Samara

What is Russia like? It’s difficult to explain to people who have never been to a “second world country.” The West likes to paint Russia as a depraved place but in reality, it’s not that bad. It’s not like the wild wild west. It has nice parts and poor parts. It has problems but also extravagant luxury at times. The divide between rich and poor is outrageous in the US. But I feel like in Russia, it is an even wider gap. The rich control everything and regular people are left with nothing.  

The city that I spent most of my time in while living abroad is Samara. I have so many mixed feelings about Samara. It is the ninth largest city in Russia, with a population of over one million. It is part of Western Russia but at least eight hours by train away from Moscow and St. Petersburg. It is on the banks of the Volga River.

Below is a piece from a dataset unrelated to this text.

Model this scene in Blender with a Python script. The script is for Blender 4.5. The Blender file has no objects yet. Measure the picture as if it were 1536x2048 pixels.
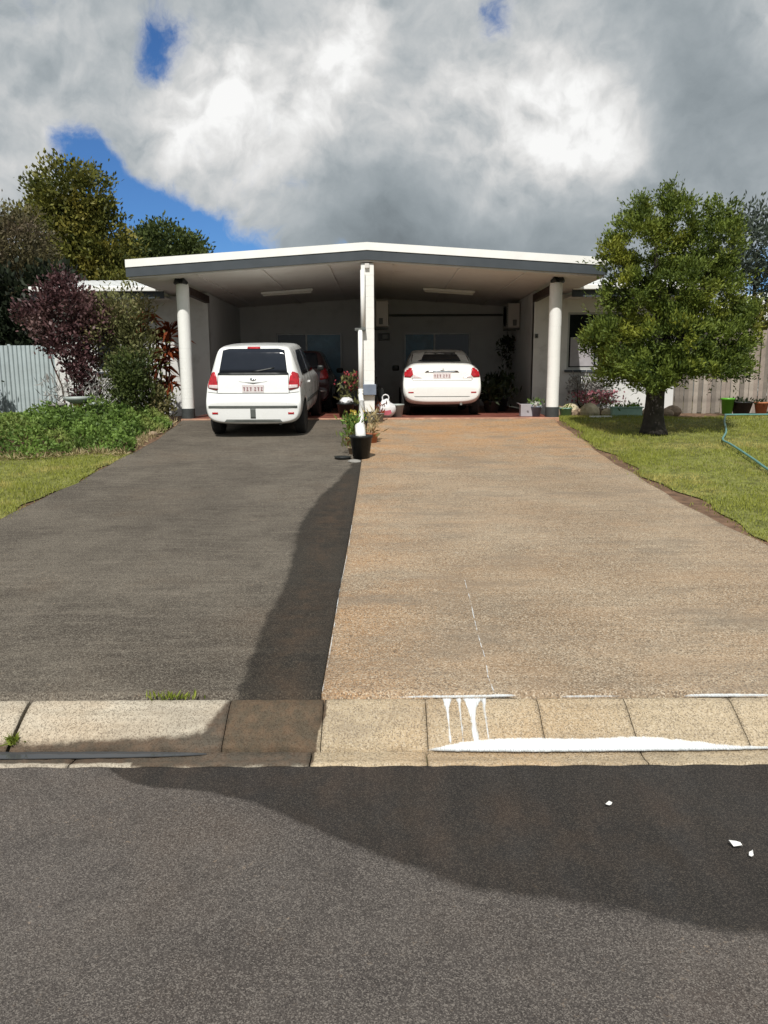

Before coming to Samara, I had been told that it is the “San Francisco of Russia.” That’s one way of looking at it. The city is known for its embankment which sits on a downhill slope towards the Volga River. So I can… sort of… see it that way? The city comes alive in the summer. In the summer, it is certainly a place where people roller skate, lay out on the beach, barbecue, all that fun stuff. 

I lived in Samara for nine months. I had four different jobs. I worked full time as a university lecturer, part time at a private language center, part time at a local gymnasium (a fancy term for private school), and at a work and travel program. The university lecturer job was ok. The differences between American and Russian university students is pretty stark. For one, university is almost free. More people attend university in Russia than they do in the US. Because of that, there is a sense that it is high school 2.0. It is basically a requirement to go. It seems like the stereotype of people who do not go into university when they’re eighteen is that they go straight into the army. They also have a different culture of the army, that there is a higher concentration of recruits from poorer ethnic republics. Another aspect is that in the US, higher education is seen as necessary for job advancement and higher pay. In Samara, that was not the situation because wages are stagnated and a degree does not guarantee a good job, a high paying job, or even a job within the industry. I am aware those are not the outcomes in the US either, but there is more of a match. For example, in my college of education program in the US, every one of my peers became an elementary school teacher, whereas the pedagogy program I worked at in Samara, only a few students pursued that after graduation. 

One of the better jobs I had in Samara was working at a work and travel program. Basically, many countries, such as Russia, have programs that help youth find temporary minimum wage jobs in the US. Often, these are roles in theme parks and stores. Many of my students ended up working in New York City, some in Ohio, some in Wisconsin. It was just what was available or what their other friends had connections at. If you ever wonder why there are so many foreign young people staffing theme parks, it is probably because they are taking a part of a short-term work and travel program. These programs try to get students visas to come work. Often, it is under an “illegal” tourist visa. Many students overstay their visa and never return to their home country. Conditions are pretty bad, and job prospects can be low, so it is understandable that some may not want to return. When I stayed in Turkey, I had also met people who had taken part of a work and travel program to the US. 

I held an informal English club at a work and travel center once a week. Students would come to prepare their paperwork and get ready for an English interview at the American embassy in Moscow. At every turn, there were so many ways Russian students would be turned around. For one, it is expensive to file for a visa. The paperwork is complex. They need to secure a job interview with the park, store, or restaurant, they intend to work. After that, they need to travel to Moscow, which is pretty expensive compared to travel in the US. Most students travel by train to Moscow and find friends to stay with, as hotels are also out of a typical Russian student’s financial means. They can pass all those steps but then fail their English interview at the American embassy. They might not show strong enough English skills. They might not make a convincing enough argument. They might cast doubt that they may not keep to their promise of returning home after the job assignment. It was tricky. At the club that I taught, my job was just to tell students about American culture. It was pretty fun. 

A majority of the questions had to do with what was New York City like and had I ever been to the Statue of Liberty. Students also wanted to confirm of things they had seen in American movies were real – like Fourth of July being a big holiday or frat parties were a real phenomenon. I had never been to New York City prior to traveling to Russia, so I didn’t have much to offer. I told them a lot about Texas, though, but I don’t think I convinced any of them to travel there. 

What is sad to me is that even after such a process, they will be earning below minimum wage at these American jobs. However, I met many happy students who returned summer after summer to work in the same parks. I also met students who stayed and are technically undocumented, cannot return to Russia. I feel like our countries could do better as providing short term jobs with higher pay. Or at least more specialized work. But as the US workplace is mostly monolingual, it’s difficult to think of other solutions.

I also became really good friends with the administrator of these work and travel English club meetings. We had a lot in common and I got to see her again when I visited Los Angeles. Even though Samara got to be dreary at times, I was happy to share traditions like Valentine’s Day and Christmas with young people.